Have you ever felt like God is picking on you? Do you ever wonder if He has singled you out for suffering and heartache? I know I have, and through conversations with others, I am not the only one. Life in this world is hard. We’re in good company though, because even the great heroes of the Bible had those same thoughts and feelings, like Moses in our key passage.

Moses had the difficult task of leading some two million people out of Egyptian captivity, across seas and deserts and into the Promised Land. Two million frightened, tired, hungry, complaining people. There had been tremendous drama as he repeatedly confronted the stubborn Pharaoh, his own skeptical people, mighty armies that chased them, the lack of food and water, jealously among the group, disobedience and constant wandering in the desert. Moses was exhausted, overwhelmed and ready to give up. He bluntly told God, “If this is how You are going to treat me, put me to death right now” (Numbers 11:15). You can hear the same tone in the voice of the prophet Elijah “I have had enough Lord, take my life” (1 Kings 19:4). What had brought these great men of God to such a desperate state? Here’s a few things from their stories I believe parallel our lives in these seasons.

They were both physically, emotionally, and spiritually exhausted and overwhelmed. We’ve mentioned the burdens that had left Moses drained and depleted. Elijah was running for his life from the wicked queen Jezebel and He thought that he alone was carrying the name of the Lord. He complained to God “I have been very zealous for the Lord God Almighty. The Israelites have rejected Your covenant, broken down Your altars, and put Your prophets to death with the sword. I am the only one left, and now they are trying to kill me too” (1 Kings 19:10). I know this one all too well. As a wife and mother, I carry the burdens and weights of those I love often to the overwhelming point of exhaustion. I load myself down, believing I am responsible for everything that concerns them. I am learning the hard way (is there any other way we learn?) that I am not equipped to carry them, they really don’t want me to carry them, and it leaves me drained and them frustrated. When the weight of responsibility becomes too much, we feel burdened, alone and ready to give up.

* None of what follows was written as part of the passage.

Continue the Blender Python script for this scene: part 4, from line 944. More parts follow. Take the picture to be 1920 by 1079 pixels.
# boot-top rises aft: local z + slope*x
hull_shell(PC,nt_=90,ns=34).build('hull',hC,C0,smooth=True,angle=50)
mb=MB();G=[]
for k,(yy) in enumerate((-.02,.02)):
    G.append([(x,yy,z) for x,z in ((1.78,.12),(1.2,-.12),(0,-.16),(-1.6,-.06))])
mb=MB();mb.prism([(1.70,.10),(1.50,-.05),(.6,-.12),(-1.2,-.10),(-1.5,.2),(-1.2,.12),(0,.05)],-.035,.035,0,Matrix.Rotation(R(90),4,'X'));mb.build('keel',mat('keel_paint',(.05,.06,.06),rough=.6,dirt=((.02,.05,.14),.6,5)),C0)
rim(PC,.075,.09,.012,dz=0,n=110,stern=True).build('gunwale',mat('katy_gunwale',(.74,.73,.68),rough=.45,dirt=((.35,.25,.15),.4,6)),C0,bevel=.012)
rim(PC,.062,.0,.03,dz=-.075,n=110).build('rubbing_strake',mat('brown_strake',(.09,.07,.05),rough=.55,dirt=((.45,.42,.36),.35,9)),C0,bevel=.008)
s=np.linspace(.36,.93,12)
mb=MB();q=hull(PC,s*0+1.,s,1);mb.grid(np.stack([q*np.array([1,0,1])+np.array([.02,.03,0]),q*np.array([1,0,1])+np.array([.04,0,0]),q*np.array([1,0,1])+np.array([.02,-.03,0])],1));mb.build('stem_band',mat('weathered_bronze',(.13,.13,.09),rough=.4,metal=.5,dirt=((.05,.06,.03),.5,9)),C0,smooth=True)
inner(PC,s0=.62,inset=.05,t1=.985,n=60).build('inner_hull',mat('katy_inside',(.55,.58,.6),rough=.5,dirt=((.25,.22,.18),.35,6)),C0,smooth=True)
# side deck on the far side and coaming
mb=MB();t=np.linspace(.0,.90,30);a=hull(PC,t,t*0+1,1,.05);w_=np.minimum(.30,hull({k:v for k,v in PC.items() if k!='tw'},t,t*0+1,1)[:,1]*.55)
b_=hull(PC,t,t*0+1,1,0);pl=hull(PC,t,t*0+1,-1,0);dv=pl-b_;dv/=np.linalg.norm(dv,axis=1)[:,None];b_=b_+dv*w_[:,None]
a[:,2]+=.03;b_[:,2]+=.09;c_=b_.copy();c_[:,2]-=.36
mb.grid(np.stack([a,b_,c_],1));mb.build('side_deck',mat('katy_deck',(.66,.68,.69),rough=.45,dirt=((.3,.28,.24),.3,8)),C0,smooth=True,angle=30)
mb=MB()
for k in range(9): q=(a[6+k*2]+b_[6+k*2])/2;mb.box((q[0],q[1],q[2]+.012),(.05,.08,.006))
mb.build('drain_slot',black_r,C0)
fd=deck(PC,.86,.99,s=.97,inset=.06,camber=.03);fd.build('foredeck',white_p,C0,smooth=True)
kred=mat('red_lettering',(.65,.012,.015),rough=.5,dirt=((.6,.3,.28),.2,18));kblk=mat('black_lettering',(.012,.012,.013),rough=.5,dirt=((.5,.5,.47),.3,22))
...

They both had taken their eyes off of the Lord. Moses could only see the angry, complaining, disobedient people that confronted him and the impossible task of feeding them all. He told God “Where can I get meat for all these people?” (Numbers 11:13). He had forgotten the power and the promises of God and how He had provided, defended and protected them thus far. God’s answer to Moses – “Is the Lord’s arm too short?” (Numb. 11:23). “Is anything too hard for the Lord” Gen. 18:14)? Though Elijah had heard God speak to and through him many times, all he heard now was the vindictive words of Jezebel swearing he would be dead by the next day. He was listening to his fears and forgot the words of His faithful God. The Lord spoke to him again, drowning out the queen’s threats with His own “gentle whisper” (1 Kings 19:12). So often it is where our eyes are fixed and the words we choose to hear that bring us into these seasons of despair.

How do we go from the point of giving up to pressing on? God provides the answers. He instructed Moses to appoint seventy of Israel’s elders to help carry the load and relieve him of much of his burden. God reminded Elijah that he wasn’t the only one on the Lord’s side – “I have reserved seven thousand in Israel – all whose knees have not bowed down to Baal” (1 Kings 19:16). Now you and I may not have seven thousand or even seventy people who will step in and help, but are we asking those we do have around us? Can someone step in and shoulder some of the responsibility? I know when I have swallowed my pride and asked for help, I’ve never been turned down. God does not expect us to bear our burdens alone, he gives us fellow Christians to come along side of us. He gives us His Word, full of promises and hope and peace. He gives us His presence through the Holy Spirit, whom Jesus called “the Comforter” (John 14:16 KJV). He promises to take our burdens – “Cast all your anxiety on Him because He cares for you” 1 Peter 5:7). When we are weighed down by burdens and worries, God invites us to lay them down at His feet.

Finally, we must keep our eyes on the Lord and our ears tuned to His voice. I’m talking to myself here because in the middle of the spiritual battle I am in right now, it is all too easy to let the circumstances and the voice of the enemy drag me into despair and hopelessness. Satan loves to tell us that God has abandoned us, that we will not survive our heartache, and that the turmoil we see now is all that will ever be. This is where I can either stand on my faith in God or let the enemy drive me to the point of desperation. I must keep asking myself “What does God say?” and go to His Word for truth and hope. I must remember Joseph’s words to his evil, scheming brothers: “You intended to harm me, but God intended it for good…” (Gen. 50:20). I must remind myself that Satan does not have the final say – God determines the outcome. And I must fix my eyes on Jesus least I drown in my sorrows like Peter when he looked away from the Lord and out at the raging sea. With my eyes fixed on Jesus I see solutions not problems, I see provision not want, I see strength not weakness, I see healing not pain, I see hope not despair, joy not sorrow, truth not lies, love not hate, peace not turmoil, life not death. With my eyes fixed on Jesus, I see – not an end, but eternity.

Holy, loving Father, the winds howl and the waves threaten to drag me under. Exhausted and overwhelmed, I turn my eyes to You, my hope and my comfort.  Speak peace into my weary soul, remind me that I am not alone and You are working on my behalf. Meet me in this place of darkness and lead me back into Your light. Amen.